Kamu görevlilerinin gördükleri işlev nedeniyle kendilerine yönelik eleştirilere diğer vatandaşlara göre daha fazla hoşgörü göstermeleri gerektiğine vurgu yapılan kararda, “Somut olayda, başvurucunun iddia ettiği konular kamusal çıkarlarla ilgilidir. Kamusal hizmetler sunan bir belediyenin görevlilerinin adının karıştığı soruşturmaların bir siyasi parti lideri olan başvurucunun sıkı ve yakın denetimi altında olması tabiidir” dendi.
Siyaset adamlarının kullandıkları bazı sözlerin açıkça polemik çıkarmaya, şiddetli tepkiler yaratmaya ve taraftarlarını konsolide etmeye yönelik siyaset üsluplarının bir parçası olarak kabul edilebileceğine dikkat çekilen kararda, derece mahkemelerinin olgusal bir temele sahip olmadığı takdirde aşırı olarak nitelendirilebilecek ifadeler, olayın koşulları gözetilmeksizin değerlendirme konusu yapıldığı belirtildi. Mahkemelerin, bu sözlerle konuşmadaki diğer açıklamalar arasındaki bağlantıları gözardı ettiğinin belirtildiği kararda şu değerlendirmeler yer aldı:
“Başvurucunun ifadelerinin negatif bir anlam içermesi temel olarak seçmenlerinin menfaatlerini savunduğu ve kamusal yararı yüksek bir meseleyi ele aldığı olgusunu ortadan kaldırmamaktadır. Bu sebeplerle başvurucunun ifade özgürlüğüne yapılan müdahalenin toplumsal bir ihtiyacı karşıladığının ikna edici bir şekilde, ilgili ve yeterli bir gerekçe ile ortaya konulamadığı sonucuna ulaşılmıştır.
Bilhassa siyasetçilerin ifade özgürlüğüne yönelik herhangi bir müdahalenin bu özgürlüğün kullanımı üzerinde caydırıcı etki oluşturabileceği gerçeği gözetildiğinde bazı davacılara önemsiz miktarlarda tazminata hükmedilmiş olması başvurucunun ifade özgürlüğüne yönelik müdahaleyi haklı gösteremez.
Başvurucunun ifade özgürlüğüne yapılan müdahalenin zorunlu bir toplumsal ihtiyacı karşılamadığı ve orantılı da olmadığı; bu sebeplerle de demokratik toplum düzeninin gereklerine uygun olmadığı sonucuna ulaşılmıştır.

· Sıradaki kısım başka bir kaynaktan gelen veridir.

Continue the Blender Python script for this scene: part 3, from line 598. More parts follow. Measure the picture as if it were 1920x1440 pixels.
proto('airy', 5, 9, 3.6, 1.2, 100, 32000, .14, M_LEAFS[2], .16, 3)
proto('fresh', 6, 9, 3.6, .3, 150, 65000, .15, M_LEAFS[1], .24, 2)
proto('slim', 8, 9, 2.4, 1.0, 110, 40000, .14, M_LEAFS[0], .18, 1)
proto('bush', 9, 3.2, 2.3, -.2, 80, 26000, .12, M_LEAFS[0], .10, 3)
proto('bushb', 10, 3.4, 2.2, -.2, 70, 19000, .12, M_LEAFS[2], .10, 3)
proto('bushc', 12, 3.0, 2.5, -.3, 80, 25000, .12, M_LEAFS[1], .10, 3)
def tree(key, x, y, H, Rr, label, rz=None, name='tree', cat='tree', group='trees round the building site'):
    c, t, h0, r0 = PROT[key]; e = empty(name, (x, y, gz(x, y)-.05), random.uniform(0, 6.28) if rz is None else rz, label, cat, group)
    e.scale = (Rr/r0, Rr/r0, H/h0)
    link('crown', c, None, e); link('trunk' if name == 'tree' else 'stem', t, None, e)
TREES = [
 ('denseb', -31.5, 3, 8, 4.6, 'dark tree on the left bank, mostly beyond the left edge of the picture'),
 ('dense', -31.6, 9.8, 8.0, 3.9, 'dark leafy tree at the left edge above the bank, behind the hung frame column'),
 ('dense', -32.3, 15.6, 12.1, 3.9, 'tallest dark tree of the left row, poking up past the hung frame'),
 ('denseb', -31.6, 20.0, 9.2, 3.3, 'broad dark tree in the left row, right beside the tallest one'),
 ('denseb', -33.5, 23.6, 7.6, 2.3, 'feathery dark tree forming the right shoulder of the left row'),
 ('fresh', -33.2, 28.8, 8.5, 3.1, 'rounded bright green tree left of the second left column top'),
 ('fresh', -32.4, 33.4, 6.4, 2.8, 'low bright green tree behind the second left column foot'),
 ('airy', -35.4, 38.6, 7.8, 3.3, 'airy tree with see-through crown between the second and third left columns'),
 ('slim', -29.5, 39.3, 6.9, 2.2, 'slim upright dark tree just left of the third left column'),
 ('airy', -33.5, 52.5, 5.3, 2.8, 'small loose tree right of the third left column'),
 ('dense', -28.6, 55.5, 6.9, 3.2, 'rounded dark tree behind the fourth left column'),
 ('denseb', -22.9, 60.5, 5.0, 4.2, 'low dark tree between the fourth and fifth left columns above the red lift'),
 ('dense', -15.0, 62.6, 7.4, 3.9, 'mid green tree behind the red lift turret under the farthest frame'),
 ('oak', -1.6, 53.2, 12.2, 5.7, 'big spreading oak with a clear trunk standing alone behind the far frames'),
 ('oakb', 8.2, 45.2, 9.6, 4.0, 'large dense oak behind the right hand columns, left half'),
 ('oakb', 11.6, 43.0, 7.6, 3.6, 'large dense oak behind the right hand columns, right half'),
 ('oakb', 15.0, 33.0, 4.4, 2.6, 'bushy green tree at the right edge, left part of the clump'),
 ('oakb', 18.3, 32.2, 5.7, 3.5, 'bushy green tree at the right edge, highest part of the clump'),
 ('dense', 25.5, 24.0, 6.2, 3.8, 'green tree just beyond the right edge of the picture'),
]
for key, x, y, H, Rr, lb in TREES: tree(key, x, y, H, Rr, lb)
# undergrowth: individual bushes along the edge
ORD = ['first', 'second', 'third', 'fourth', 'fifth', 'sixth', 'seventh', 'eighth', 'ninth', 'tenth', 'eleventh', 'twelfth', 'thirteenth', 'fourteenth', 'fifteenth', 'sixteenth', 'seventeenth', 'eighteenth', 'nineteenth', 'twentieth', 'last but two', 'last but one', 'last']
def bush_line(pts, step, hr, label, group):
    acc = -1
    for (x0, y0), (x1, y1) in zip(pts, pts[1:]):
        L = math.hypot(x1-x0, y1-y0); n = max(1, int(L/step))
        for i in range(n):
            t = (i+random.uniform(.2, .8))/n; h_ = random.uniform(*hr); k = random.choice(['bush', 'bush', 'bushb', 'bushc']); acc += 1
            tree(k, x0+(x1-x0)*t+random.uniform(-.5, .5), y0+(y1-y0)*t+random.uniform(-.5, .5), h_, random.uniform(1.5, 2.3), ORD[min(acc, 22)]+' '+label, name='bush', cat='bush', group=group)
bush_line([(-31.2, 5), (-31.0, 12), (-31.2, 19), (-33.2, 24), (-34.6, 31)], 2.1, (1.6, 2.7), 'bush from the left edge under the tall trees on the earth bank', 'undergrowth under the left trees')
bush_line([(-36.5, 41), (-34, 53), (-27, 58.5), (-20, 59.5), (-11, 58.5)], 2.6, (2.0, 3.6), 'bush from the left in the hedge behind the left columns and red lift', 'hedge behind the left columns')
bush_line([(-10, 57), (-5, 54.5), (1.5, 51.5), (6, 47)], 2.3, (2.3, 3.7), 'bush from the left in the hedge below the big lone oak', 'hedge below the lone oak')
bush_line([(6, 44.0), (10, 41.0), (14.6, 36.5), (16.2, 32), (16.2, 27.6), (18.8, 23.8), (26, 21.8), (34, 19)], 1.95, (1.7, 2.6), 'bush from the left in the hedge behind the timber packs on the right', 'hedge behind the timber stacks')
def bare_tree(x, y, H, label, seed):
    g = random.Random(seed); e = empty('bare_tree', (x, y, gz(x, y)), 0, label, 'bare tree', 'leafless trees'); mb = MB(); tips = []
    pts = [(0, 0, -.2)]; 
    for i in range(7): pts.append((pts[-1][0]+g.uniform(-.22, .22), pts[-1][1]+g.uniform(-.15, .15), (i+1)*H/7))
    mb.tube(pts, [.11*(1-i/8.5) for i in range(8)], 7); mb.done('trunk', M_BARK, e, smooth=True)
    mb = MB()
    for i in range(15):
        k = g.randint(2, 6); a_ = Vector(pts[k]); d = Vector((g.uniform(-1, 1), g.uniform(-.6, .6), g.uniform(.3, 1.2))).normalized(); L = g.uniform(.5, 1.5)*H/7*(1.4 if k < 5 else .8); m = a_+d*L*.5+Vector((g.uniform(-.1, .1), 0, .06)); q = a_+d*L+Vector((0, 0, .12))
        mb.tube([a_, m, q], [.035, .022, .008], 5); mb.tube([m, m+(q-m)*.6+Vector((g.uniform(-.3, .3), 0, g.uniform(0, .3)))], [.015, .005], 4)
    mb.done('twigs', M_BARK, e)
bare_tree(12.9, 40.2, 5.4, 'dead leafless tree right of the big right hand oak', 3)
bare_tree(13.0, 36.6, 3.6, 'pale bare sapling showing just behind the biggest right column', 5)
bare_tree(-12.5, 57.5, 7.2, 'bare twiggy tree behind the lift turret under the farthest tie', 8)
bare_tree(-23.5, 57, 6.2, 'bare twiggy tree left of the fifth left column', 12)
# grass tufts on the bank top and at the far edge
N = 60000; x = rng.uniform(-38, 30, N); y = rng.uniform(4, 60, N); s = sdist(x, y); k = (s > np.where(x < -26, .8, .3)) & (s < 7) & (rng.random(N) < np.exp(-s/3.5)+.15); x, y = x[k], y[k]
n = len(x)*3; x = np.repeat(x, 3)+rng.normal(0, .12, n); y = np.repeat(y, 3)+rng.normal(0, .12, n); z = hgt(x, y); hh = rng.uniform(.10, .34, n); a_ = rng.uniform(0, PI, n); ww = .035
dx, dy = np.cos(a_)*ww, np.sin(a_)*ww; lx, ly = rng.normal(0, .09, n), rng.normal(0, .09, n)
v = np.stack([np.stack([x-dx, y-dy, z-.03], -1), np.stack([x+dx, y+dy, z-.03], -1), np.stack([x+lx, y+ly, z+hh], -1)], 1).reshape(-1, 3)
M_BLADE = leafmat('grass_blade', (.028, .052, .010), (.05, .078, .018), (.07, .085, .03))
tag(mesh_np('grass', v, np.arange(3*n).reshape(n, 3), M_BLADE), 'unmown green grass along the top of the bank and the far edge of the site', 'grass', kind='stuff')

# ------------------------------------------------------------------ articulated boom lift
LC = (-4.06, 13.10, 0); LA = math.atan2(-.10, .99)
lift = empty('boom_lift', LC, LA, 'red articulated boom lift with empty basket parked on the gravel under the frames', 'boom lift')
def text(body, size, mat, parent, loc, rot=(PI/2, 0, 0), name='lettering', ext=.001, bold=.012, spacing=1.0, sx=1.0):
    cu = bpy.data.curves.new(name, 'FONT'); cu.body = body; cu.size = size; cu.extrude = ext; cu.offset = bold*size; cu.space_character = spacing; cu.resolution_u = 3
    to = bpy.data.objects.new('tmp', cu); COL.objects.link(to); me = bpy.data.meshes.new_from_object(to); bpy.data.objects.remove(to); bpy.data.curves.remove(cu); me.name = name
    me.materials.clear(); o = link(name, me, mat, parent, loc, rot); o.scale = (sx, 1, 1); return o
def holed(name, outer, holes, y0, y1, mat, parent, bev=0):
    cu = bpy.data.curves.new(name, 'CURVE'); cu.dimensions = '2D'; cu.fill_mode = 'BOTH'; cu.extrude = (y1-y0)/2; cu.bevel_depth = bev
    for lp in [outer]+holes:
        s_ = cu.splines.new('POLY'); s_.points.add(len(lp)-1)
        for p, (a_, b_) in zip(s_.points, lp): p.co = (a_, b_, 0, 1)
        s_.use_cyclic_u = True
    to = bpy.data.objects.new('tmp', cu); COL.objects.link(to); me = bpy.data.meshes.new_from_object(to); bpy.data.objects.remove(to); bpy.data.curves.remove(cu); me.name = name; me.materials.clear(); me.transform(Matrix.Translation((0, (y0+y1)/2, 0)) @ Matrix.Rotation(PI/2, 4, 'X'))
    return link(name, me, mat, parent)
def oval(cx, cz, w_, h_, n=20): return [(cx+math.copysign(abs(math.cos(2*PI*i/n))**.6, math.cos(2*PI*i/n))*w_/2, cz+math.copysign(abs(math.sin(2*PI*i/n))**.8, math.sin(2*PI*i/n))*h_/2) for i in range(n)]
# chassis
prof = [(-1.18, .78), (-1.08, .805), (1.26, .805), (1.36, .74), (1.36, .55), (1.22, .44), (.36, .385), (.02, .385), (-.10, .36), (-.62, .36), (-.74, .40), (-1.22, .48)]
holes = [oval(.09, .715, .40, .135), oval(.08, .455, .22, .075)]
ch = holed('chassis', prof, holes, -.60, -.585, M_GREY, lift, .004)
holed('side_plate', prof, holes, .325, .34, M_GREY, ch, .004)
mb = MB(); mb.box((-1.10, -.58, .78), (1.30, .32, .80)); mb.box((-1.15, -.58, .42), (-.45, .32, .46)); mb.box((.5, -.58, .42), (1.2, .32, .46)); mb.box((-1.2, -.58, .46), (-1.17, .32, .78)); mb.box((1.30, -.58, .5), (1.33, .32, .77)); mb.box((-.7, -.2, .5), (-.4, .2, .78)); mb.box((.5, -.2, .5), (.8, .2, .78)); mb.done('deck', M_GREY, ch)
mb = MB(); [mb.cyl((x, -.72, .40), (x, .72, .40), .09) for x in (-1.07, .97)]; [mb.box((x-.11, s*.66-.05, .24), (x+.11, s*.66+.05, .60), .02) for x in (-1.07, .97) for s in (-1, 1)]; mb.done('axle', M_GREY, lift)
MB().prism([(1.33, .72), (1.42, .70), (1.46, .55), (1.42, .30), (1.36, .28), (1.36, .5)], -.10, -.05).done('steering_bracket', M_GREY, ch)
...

Bu durumda ifade özgürlüğünün ihlalinin sonuçlarının ortadan kaldırılması için yeniden yargılama yapılmasında hukuki yarar bulunmaktadır. Derece mahkemelerince yapılması gereken iş, öncelikle ihlale yol açan mahkeme kararının ortadan kaldırılması ve nihayet ihlal sonucuna uygun yeni bir karar verilmesinden ibarettir.
İhlalin bütün sonuçlarıyla ortadan kaldırılabilmesi için ihlal tespitiyle ve yeniden yargılama suretiyle giderilemeyecek olan manevi zararları karşılığında başvurucuya manevi tazminat da ödenmesi gerekmektedir.
Anayasa Mahkemesi açıklanan gerekçelerle Anayasa’nın 26. maddesinde güvence altına alınan ifade özgürlüğünün ihlal edildiğine ve başvurucuya net 20 bin TL manevi tazminat ödenmesine karar vermiştir.”